--- START ---
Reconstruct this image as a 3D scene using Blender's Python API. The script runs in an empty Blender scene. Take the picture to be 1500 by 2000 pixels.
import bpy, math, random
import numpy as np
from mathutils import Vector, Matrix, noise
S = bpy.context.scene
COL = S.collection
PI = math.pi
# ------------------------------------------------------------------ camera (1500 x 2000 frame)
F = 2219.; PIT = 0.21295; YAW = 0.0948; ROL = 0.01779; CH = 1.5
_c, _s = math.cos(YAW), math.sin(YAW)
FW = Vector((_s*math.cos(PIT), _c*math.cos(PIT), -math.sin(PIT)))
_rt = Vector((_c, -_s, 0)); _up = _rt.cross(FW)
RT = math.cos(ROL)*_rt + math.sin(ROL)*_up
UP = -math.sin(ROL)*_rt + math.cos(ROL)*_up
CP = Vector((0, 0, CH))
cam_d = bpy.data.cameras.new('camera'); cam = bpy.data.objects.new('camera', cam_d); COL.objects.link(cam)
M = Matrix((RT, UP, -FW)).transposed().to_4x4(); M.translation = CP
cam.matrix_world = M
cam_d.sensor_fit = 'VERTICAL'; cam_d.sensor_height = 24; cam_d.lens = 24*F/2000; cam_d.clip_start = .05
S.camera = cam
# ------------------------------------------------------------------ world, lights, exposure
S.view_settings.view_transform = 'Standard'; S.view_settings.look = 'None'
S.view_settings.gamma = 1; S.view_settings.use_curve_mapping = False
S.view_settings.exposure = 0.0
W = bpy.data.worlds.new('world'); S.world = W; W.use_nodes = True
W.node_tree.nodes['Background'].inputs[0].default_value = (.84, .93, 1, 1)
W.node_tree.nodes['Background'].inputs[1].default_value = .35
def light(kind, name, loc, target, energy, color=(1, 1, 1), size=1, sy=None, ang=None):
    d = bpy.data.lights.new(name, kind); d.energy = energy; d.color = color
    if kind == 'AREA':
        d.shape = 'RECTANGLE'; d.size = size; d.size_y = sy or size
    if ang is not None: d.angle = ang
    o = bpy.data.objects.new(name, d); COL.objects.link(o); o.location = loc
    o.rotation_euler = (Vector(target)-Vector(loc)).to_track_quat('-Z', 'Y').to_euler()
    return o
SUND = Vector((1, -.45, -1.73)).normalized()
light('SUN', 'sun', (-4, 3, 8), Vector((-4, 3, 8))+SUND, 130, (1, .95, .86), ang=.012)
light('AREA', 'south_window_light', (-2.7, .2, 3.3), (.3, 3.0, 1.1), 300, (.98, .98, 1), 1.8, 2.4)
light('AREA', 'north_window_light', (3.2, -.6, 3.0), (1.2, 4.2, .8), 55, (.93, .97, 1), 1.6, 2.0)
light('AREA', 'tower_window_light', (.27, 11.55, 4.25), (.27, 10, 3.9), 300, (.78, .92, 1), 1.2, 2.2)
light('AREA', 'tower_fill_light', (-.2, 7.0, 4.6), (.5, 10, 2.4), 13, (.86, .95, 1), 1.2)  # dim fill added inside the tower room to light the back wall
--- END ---
_PROMPT_
Reproduce all data above, unchanged.

_EXERCISE RESULT_
Reconstruct this image as a 3D scene using Blender's Python API. The script runs in an empty Blender scene. Take the picture to be 1500 by 2000 pixels.
import bpy, math, random
import numpy as np
from mathutils import Vector, Matrix, noise
S = bpy.context.scene
COL = S.collection
PI = math.pi
# ------------------------------------------------------------------ camera (1500 x 2000 frame)
F = 2219.; PIT = 0.21295; YAW = 0.0948; ROL = 0.01779; CH = 1.5
_c, _s = math.cos(YAW), math.sin(YAW)
FW = Vector((_s*math.cos(PIT), _c*math.cos(PIT), -math.sin(PIT)))
_rt = Vector((_c, -_s, 0)); _up = _rt.cross(FW)
RT = math.cos(ROL)*_rt + math.sin(ROL)*_up
UP = -math.sin(ROL)*_rt + math.cos(ROL)*_up
CP = Vector((0, 0, CH))
cam_d = bpy.data.cameras.new('camera'); cam = bpy.data.objects.new('camera', cam_d); COL.objects.link(cam)
M = Matrix((RT, UP, -FW)).transposed().to_4x4(); M.translation = CP
cam.matrix_world = M
cam_d.sensor_fit = 'VERTICAL'; cam_d.sensor_height = 24; cam_d.lens = 24*F/2000; cam_d.clip_start = .05
S.camera = cam
# ------------------------------------------------------------------ world, lights, exposure
S.view_settings.view_transform = 'Standard'; S.view_settings.look = 'None'
S.view_settings.gamma = 1; S.view_settings.use_curve_mapping = False
S.view_settings.exposure = 0.0
W = bpy.data.worlds.new('world'); S.world = W; W.use_nodes = True
W.node_tree.nodes['Background'].inputs[0].default_value = (.84, .93, 1, 1)
W.node_tree.nodes['Background'].inputs[1].default_value = .35
def light(kind, name, loc, target, energy, color=(1, 1, 1), size=1, sy=None, ang=None):
    d = bpy.data.lights.new(name, kind); d.energy = energy; d.color = color
    if kind == 'AREA':
        d.shape = 'RECTANGLE'; d.size = size; d.size_y = sy or size
    if ang is not None: d.angle = ang
    o = bpy.data.objects.new(name, d); COL.objects.link(o); o.location = loc
    o.rotation_euler = (Vector(target)-Vector(loc)).to_track_quat('-Z', 'Y').to_euler()
    return o
SUND = Vector((1, -.45, -1.73)).normalized()
light('SUN', 'sun', (-4, 3, 8), Vector((-4, 3, 8))+SUND, 130, (1, .95, .86), ang=.012)
light('AREA', 'south_window_light', (-2.7, .2, 3.3), (.3, 3.0, 1.1), 300, (.98, .98, 1), 1.8, 2.4)
light('AREA', 'north_window_light', (3.2, -.6, 3.0), (1.2, 4.2, .8), 55, (.93, .97, 1), 1.6, 2.0)
light('AREA', 'tower_window_light', (.27, 11.55, 4.25), (.27, 10, 3.9), 300, (.78, .92, 1), 1.2, 2.2)
light('AREA', 'tower_fill_light', (-.2, 7.0, 4.6), (.5, 10, 2.4), 13, (.86, .95, 1), 1.2)  # dim fill added inside the tower room to light the back wall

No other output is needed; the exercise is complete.